With DDD, it's all about the domain concepts and relationships (which are NOT rdbms relationships). OOP doesn't mater either, as it's a technical approach while you're using a business (domain) approach. However, you'll be using OOP implicitely because it's the nautral way to model a domain.
I don't know your domain, but based on how you described the problem, I think there is not much DDD there, but the old CRUD mindset masked by DDD terminology. IT doesn't look that you have identified the relevant bounded context and aggregate roots (AR). Then, what can those entities do (the behaviour)? How they are used (the uses cases they're involved)?
WHen you do DDD, you let the domain tell you which are the objects and how they interact with each other. An AR can 'point' to another AR via an Id, however the context and the use cases it matters a lot.

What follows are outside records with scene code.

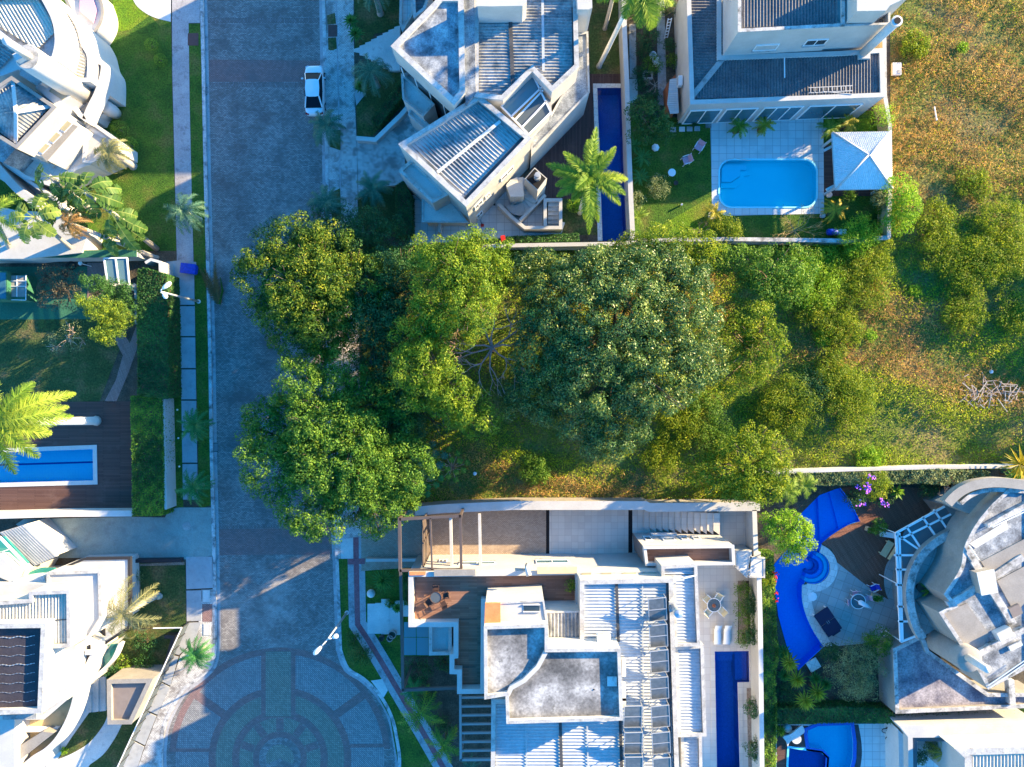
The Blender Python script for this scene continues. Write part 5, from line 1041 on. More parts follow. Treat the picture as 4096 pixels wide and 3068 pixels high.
# balcony with curved front
bal = [(465, 905), (555, 855), (600, 880)]+curve([(600, 960), (560, 1040), (500, 1130), (494, 1200), (470, 1300), (430, 1400), (370, 1500), (300, 1570), (220, 1620), (140, 1690)], 4)+[(90, 1790), (-120, 1790), (-120, 1330), (260, 1325), (430, 1180)]
block(HF, 'i', bal, 5.2, z0=3.6, ph=.9, pw=.5, roof='ochre_wall', cope='stucco_clean', roofname='balcony_floor')
MB().prism(wp('i', [(285, 915), (470, 905), (462, 1150), (420, 1240), (260, 1325), (260, 1200)], 6.6), 0, 6.6).build('wall', 'stucco', HF)
MB().prism(wp('i', [(-120, 1340), (90, 1340), (90, 1790), (-120, 1790)], 6.2), 0, 6.2).build('wall', 'stucco', HF)
MB().prism(wp('i', [(100, 1440), (330, 1437), (325, 1460), (100, 1462)], 5.4), 4.35, 4.8).build('railing', 'white_paint', HF)
MB().prism(wp('i', [(70, 1560), (260, 1440), (330, 1450), (90, 1640)], 5.6), 4.4, 5.5).build('wall', 'beige_stucco', HF)
g_ = curve([(740, 895), (700, 985), (630, 1060), (560, 1105), (505, 1130)], 5); MB().prism(ribbon(wp('i', g_, 3.0), .22), 2.2, 3.0).build('balcony_rim', 'concrete_light', HF)
MB().prism(wp('i', g_+[(520, 1090), (600, 960), (640, 905)], 2.6), 2.2, 2.4).build('glass_canopy', 'glass_green', HF)
MB().prism(wp('i', [(100, 1500), (500, 1000), (650, 920), (480, 1180), (350, 1400), (140, 1620)], 3.4), 0, 3.4).build('wall', 'stucco', HF)
MB().prism(wp('i', [(522, 938), (580, 938), (580, 962), (522, 965)], 5.6), 5.2, 5.5).build('sun_shade', 'stucco_clean', HF)
# angled wing top-left of house F
MB().prism(wp('i', [(0, 205), (150, 155), (352, 350), (215, 408)], 3.6), 3.3, 3.6).build('tiled_canopy', 'fibre_white', HF)
for i in range(9): strip(HF, 'canopy_joint', 'i', (10+i*16, 200-i*5), (222+i*15, 402-i*6), 3.62, .03, 'concrete', .02)
MB().prism(wp('i', [(0, 200), (160, 150), (345, 345), (215, 402)], 3.2), 0, 3.2).build('wall', 'stucco', HF)
MB().prism(wp('i', [(-60, 235), (12, 232), (160, 395), (125, 440), (-60, 320)], 4.6), 4.1, 4.3).build('glass_floor', 'glass_green', HF)
for a, b in (((0, 225), (165, 395)), ((0, 240), (160, 408)), ((-60, 330), (120, 440)), ((125, 440), (170, 398)), ((125, 410), (130, 470)), ((160, 400), (160, 460)), ((15, 320), (75, 300))): strip(HF, 'railing', 'i', a, b, 4.8, .07, 'white_paint', .07)
MB().prism(wp('i', [(-120, 330), (0, 345), (120, 450), (80, 515), (-120, 430)], 5.4), 0, 5.4).build('wall', 'stucco', HF)
MB().prism(wp('i', curve([(80, 500), (140, 480), (220, 470), (275, 475)], 4)+[(280, 520), (80, 530)], 5.6), 4.6, 5.6).build('wall', 'stucco_clean', HF)
MB().prism(wp('i', curve([(160, 460), (240, 425), (330, 425)], 4)+[(350, 440), (290, 470), (180, 470)], 3.8), 3.5, 3.7).build('glass_canopy', 'glass_green', HF)
MB().prism(wp('i', [(-120, 530), (290, 520), (440, 510), (530, 520), (500, 760), (430, 900), (-120, 640)], 6.4), 0, 6.4).build('wall', 'stucco', HF)
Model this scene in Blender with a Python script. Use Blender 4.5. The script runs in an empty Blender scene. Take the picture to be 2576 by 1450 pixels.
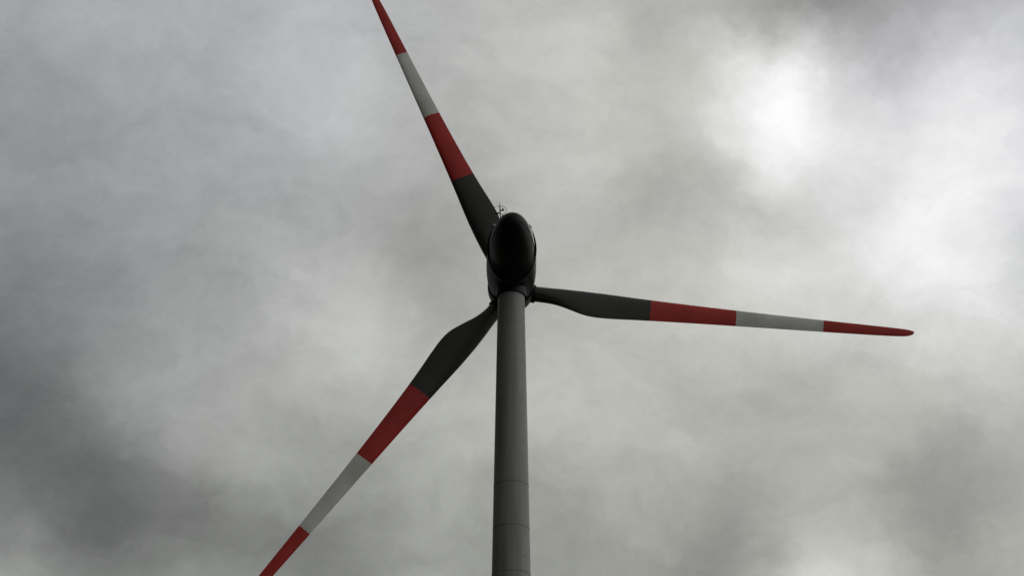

And you can have multiple AR modelling the same concept but in different contexts, so there isn't always just one Account AR usable everywhere.
Take your time and forget about OOP, ORM, rdbms etc. Focus only on the Domain to properly understand the concepts (they can be tricky!) and their relationships. The resulting code will be good OOP and more importantly good modelling. Worry about persistence and rdbms after that.
Edit
Based on OP and the gist from the comment, I think (I can only guess since I don't now the domain) that it's a use case for Lead (Table) so, If there are no other relevant details, I'd have a service or similar which will take the Lead and IEnumerable to do the behaviour. You ask the Accounts repository for the accounts for the lead, providing a matching criteria (area code and campaign_id).
As a rule of thumb, I suggest to try and dissect these concepts and try to reformulate their relationships until you're certain you've understood the right relationship.